Scripts that build scenes

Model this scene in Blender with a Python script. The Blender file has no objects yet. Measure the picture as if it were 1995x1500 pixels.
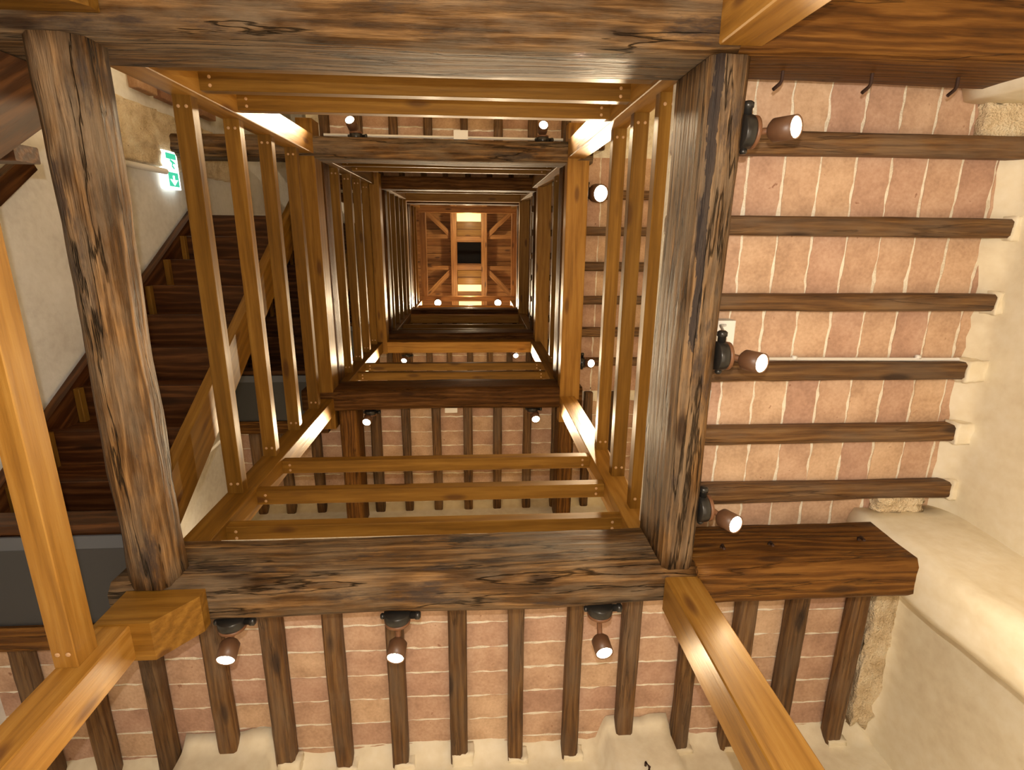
import bpy, math, random
from mathutils import Vector, Matrix, noise
random.seed(7)
C = bpy.context.scene.collection
sc = bpy.context.scene

# ---------------------------------------------------------------- camera
# world: x to the right of the photo, y towards the bottom of the photo, z straight up the tower shaft
F = 1055.54
R0 = ((0.99777728, -0.00932866, -0.06598094),
      (-0.00847727, 0.96433825, -0.26453709),
      (0.06609572, 0.26450844, 0.96211571))
cam = bpy.data.cameras.new('camera'); cam.sensor_width = 36; cam.lens = F / 1995 * 36
cam.clip_start = 0.02; cam.clip_end = 60
co = bpy.data.objects.new('camera', cam); C.objects.link(co)
r0, r1, r2 = [Vector(r) for r in R0]
M = Matrix((r0, -r1, -r2)).transposed().to_4x4()
co.matrix_world = M
sc.camera = co

def ray(px, py):
    c = Vector(((px - 997.5) / F, (py - 750) / F, 1.0))
    d = r0 * c.x + r1 * c.y + r2 * c.z
    return d / d.z
def onz(px, py, z):
    return ray(px, py) * z

# ---------------------------------------------------------------- light
w = bpy.data.worlds.new('world'); sc.world = w; w.use_nodes = True
w.node_tree.nodes['Background'].inputs[0].default_value = (1.0, 0.72, 0.45, 1)
w.node_tree.nodes['Background'].inputs[1].default_value = 0.02
def light(name, kind, loc, energy, col, **k):
    l = bpy.data.lights.new(name, kind); l.energy = energy; l.color = col
    for a, b in k.items(): setattr(l, a, b)
    o = bpy.data.objects.new(name, l); C.objects.link(o); o.location = loc
    return o
WARM = (1.0, 0.78, 0.50)
# the photographer's flash, a hand's width above the lens: it throws the tight shadows in the photo
light('camera_flash', 'POINT', (-0.01, -0.16, -0.02), 118, (1.0, 0.93, 0.82), shadow_soft_size=0.012)
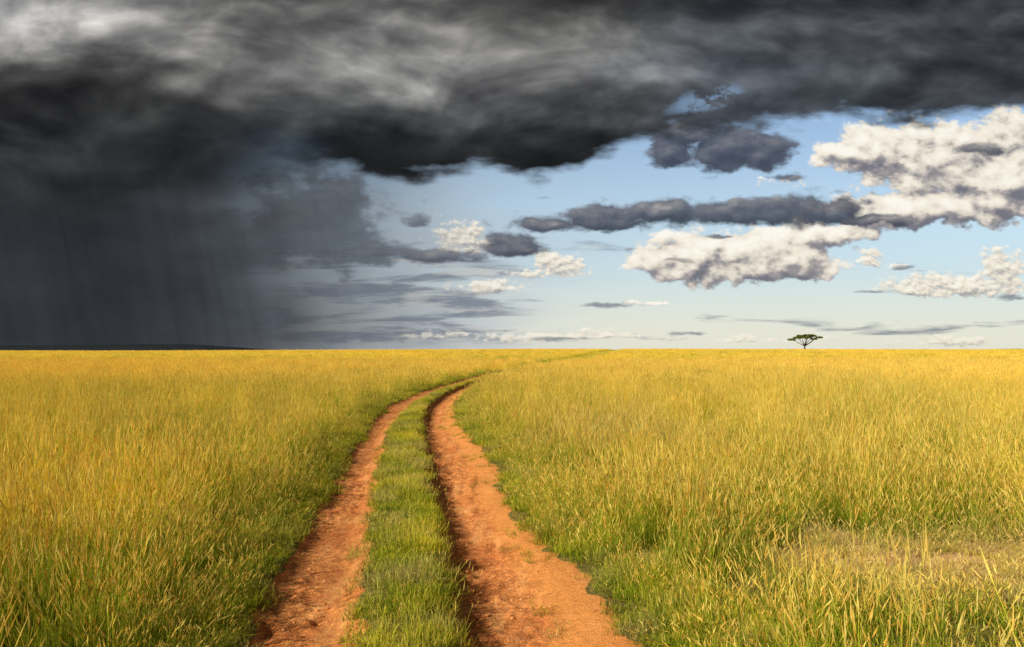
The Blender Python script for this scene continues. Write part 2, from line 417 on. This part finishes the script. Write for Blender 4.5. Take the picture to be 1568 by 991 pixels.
tallc=bpy.data.collections.new('tall_grass_clumps'); shortc=bpy.data.collections.new('short_grass_clumps'); farc=bpy.data.collections.new('far_grass_clumps')
for i in range(7): tallc.objects.link(clump('tall_clump_%d'%i,44,21,.15,.14,.37,.0048,.42,gmat,3,2.1))
for i in range(4): shortc.objects.link(clump('short_clump_%d'%i,70,2,.14,.035,.13,.0048,.85,gmat))
for i in range(4): farc.objects.link(clump('far_clump_%d'%i,60,42,.5,.20,.38,.014,.3,gmat,2))

def scatter(name,coll,x,y,hs,ws,tone,nvar):
    n=len(x); z=gz(x,y)
    me=bpy.data.meshes.new(name); me.vertices.add(n)
    me.vertices.foreach_set('co',np.stack([x,y,z],1).astype(np.float32).ravel())
    a=me.attributes.new('scl','FLOAT_VECTOR','POINT'); a.data.foreach_set('vector',np.stack([ws,ws,hs],1).astype(np.float32).ravel())
    rot=np.stack([rng.normal(0,.13,n),rng.normal(0,.13,n)+.05,rng.uniform(0,6.283,n)],1)
    a=me.attributes.new('rot','FLOAT_VECTOR','POINT'); a.data.foreach_set('vector',rot.astype(np.float32).ravel())
    a=me.attributes.new('tone','FLOAT_VECTOR','POINT'); a.data.foreach_set('vector',tone.astype(np.float32).ravel())
    a=me.attributes.new('pick','INT','POINT'); a.data.foreach_set('value',rng.integers(0,nvar,n).astype(np.int32))
    me.update(); ob=bpy.data.objects.new(name,me); scene.collection.objects.link(ob)
    tr=bpy.data.node_groups.new(name+'_scatter','GeometryNodeTree')
    tr.interface.new_socket('Geometry',in_out='INPUT',socket_type='NodeSocketGeometry')
    tr.interface.new_socket('Geometry',in_out='OUTPUT',socket_type='NodeSocketGeometry')
    N=tr.nodes; Lk=tr.links; gi=N.new('NodeGroupInput'); go=N.new('NodeGroupOutput')
    ci=N.new('GeometryNodeCollectionInfo'); ci.inputs[0].default_value=coll; ci.inputs['Separate Children'].default_value=True; ci.inputs['Reset Children'].default_value=True
    ip=N.new('GeometryNodeInstanceOnPoints'); ip.inputs['Pick Instance'].default_value=True
    def na(nm,dt):
        k=N.new('GeometryNodeInputNamedAttribute'); k.data_type=dt; k.inputs[0].default_value=nm
        return [s for s in k.outputs if s.name=='Attribute' and s.enabled][0]
    Lk.new(gi.outputs[0],ip.inputs['Points']); Lk.new(ci.outputs[0],ip.inputs['Instance'])
    Lk.new(na('pick','INT'),ip.inputs['Instance Index']); Lk.new(na('scl','FLOAT_VECTOR'),ip.inputs['Scale'])
    e2r=N.new('FunctionNodeEulerToRotation'); Lk.new(na('rot','FLOAT_VECTOR'),e2r.inputs[0]); Lk.new(e2r.outputs[0],ip.inputs['Rotation'])
    Lk.new(ip.outputs[0],go.inputs[0])
    md=ob.modifiers.new('scatter','NODES'); md.node_group=tr
    return ob
def pts(y0,y1,dens,m=.74,pad=2.):
    n=int(dens*(m*(y1*y1-y0*y0)+2*pad*(y1-y0)))
    u=rng.random(n); y=np.sqrt(y0*y0+u*(y1*y1-y0*y0)); x=rng.uniform(-1,1,n)*(m*y+pad); return x,y
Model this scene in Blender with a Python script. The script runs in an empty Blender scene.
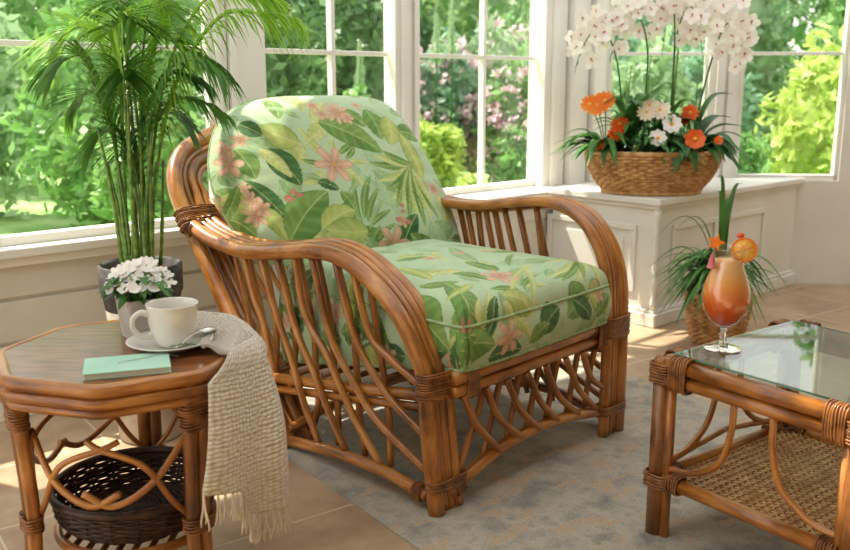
import bpy, math, random
import numpy as np
from mathutils import Vector, Matrix
random.seed(7); RNG=np.random.RandomState(5)
PI=math.pi
COL=bpy.context.scene.collection
H=1.25
# ------------------------------------------------------------------ materials
def s2l(c): return tuple(((x/255.)/12.92 if x/255.<=.04045 else ((x/255.+.055)/1.055)**2.4) for x in c)
def newmat(name):
    m=bpy.data.materials.new(name); m.use_nodes=True
    nt=m.node_tree; b=nt.nodes['Principled BSDF']; return m,nt,b
def N(nt,t,**k):
    n=nt.nodes.new(t)
    for a,v in k.items():
        if a in n.inputs: n.inputs[a].default_value=v
        else: setattr(n,a,v)
    return n
def ramp(nt,fac,stops):
    r=nt.nodes.new('ShaderNodeValToRGB'); e=r.color_ramp.elements
    while len(e)<len(stops): e.new(.5)
    for i,(p,c) in enumerate(stops): e[i].position=p; e[i].color=(*s2l(c),1)
    nt.links.new(fac,r.inputs[0]); return r.outputs[0]
def coords(nt,scale=(1,1,1),kind='Object'):
    tc=N(nt,'ShaderNodeTexCoord'); mp=N(nt,'ShaderNodeMapping'); mp.inputs['Scale'].default_value=scale
    nt.links.new(tc.outputs[kind],mp.inputs[0]); return mp.outputs[0]
def noise(nt,vec,scale,detail=3,rough=.5):
    n=N(nt,'ShaderNodeTexNoise'); n.inputs['Scale'].default_value=scale; n.inputs['Detail'].default_value=detail
    n.inputs['Roughness'].default_value=rough
    nt.links.new(vec,n.inputs['Vector']); return n.outputs['Fac']
def bump(nt,b,h,strength=.3,dist=.01):
    n=N(nt,'ShaderNodeBump'); n.inputs['Strength'].default_value=strength; n.inputs['Distance'].default_value=dist
    nt.links.new(h,n.inputs['Height']); nt.links.new(n.outputs[0],b.inputs['Normal'])
def setb(b,rough=.5,spec=.5,coat=0,coatr=.1,trans=0,metal=0,sheen=0):
    b.inputs['Roughness'].default_value=rough; b.inputs['Specular IOR Level'].default_value=spec
    b.inputs['Coat Weight'].default_value=coat; b.inputs['Coat Roughness'].default_value=coatr
    b.inputs['Transmission Weight'].default_value=trans; b.inputs['Metallic'].default_value=metal
    b.inputs['Sheen Weight'].default_value=sheen
def m_noise(name,c1,c2,scale=8,rough=.5,spec=.5,coat=0,bs=0,bscale=60,vec=(1,1,1),bd=.004,p=(.35,.65),sheen=0,c3=None):
    m,nt,b=newmat(name); v=coords(nt,vec)
    st=[(p[0],c1),(p[1],c2)]
    if c3: st.append((.85,c3))
    nt.links.new(ramp(nt,noise(nt,v,scale,4),st),b.inputs['Base Color'])
    setb(b,rough,spec,coat,sheen=sheen)
    if bs: bump(nt,b,noise(nt,v,bscale,3),bs,bd)
    return m
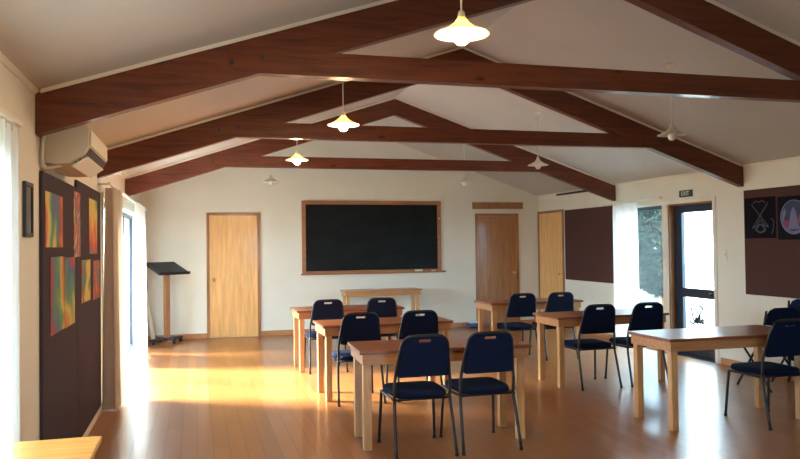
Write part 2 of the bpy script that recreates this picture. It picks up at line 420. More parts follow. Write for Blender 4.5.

● What is required: Scan the listing above for the word "with" and show each line where it is found.

● Answer:
Model this scene in Blender with a Python script. The Blender file has no objects yet. Measure the picture as if it were 1995x1500 pixels.
Model this scene in Blender with a Python script. The script runs in an empty Blender scene.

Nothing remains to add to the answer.